USPTO Grants Google a Patent On MapReduce
theodp writes "Two years ago, David DeWitt and Michael Stonebraker deemed MapReduce a major step backwards (here are the original paper and a defense of it) that 'represents a specific implementation of well known techniques developed nearly 25 years ago.' A year later, the pair teamed up with other academics and eBay to slam MapReduce again. But the very public complaints didn't stop Google from demanding a patent for MapReduce; nor did it stop the USPTO from granting Google's request (after four rejections). On Tuesday, the USPTO issued U.S. Patent No. 7,650,331 to Google for inventing Efficient Large-Scale Data Processing."

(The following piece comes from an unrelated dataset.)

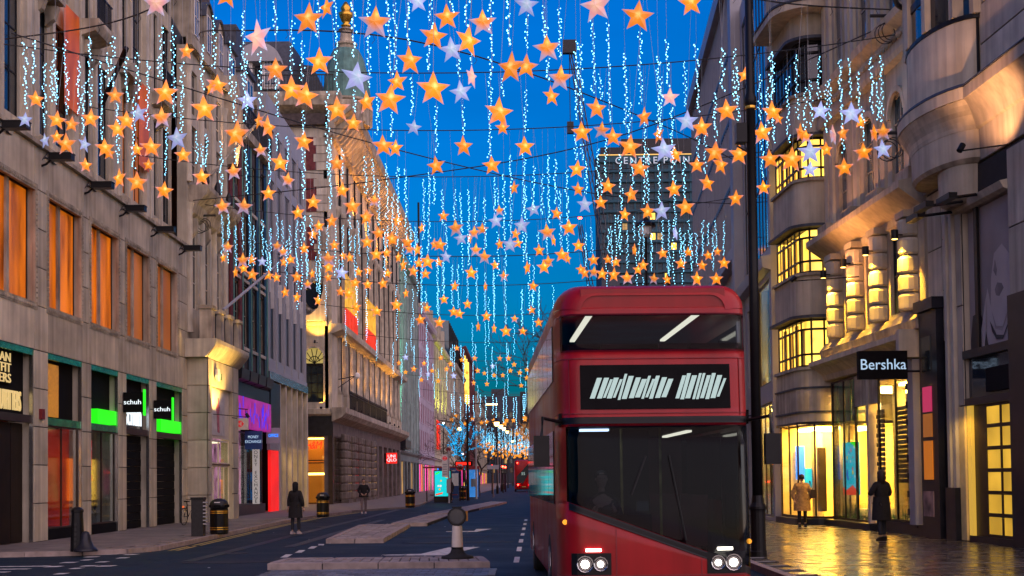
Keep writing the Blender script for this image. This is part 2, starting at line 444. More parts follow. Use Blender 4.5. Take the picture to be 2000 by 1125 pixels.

We're probably never going to get rid of software patents, odious as they are; at this point there are too many enormous players, of which Google is not at all the worst offender, with way too much invested in them. But it occurs to me that one change to patent law that might be politically feasible, and which would really help cut down on clearly frivolous patents like this one:
If any claim in the patent is held to be invalid, the entire patent is invalid.
Claim 1 of the patent is simply an arcane, legalistic description of the operation of pretty much every parallel processing algorithm ever. Some of the subsequent claims actually do describe novel, non-obvious, and useful ways of handling large data sets across multiple processors. If the patent were restricted to these claims, well, it would still be a software patent and therefore Evil, but it might at least have some claim to promoting "the progress of science and the useful arts."
In general, it seems like this would make both patent trolling, and big companies like Google lawyering small independent developers to death, a little more difficult.
The correlation between ignorance of statistics and using "correlation is not causation" as an argument is close to 1.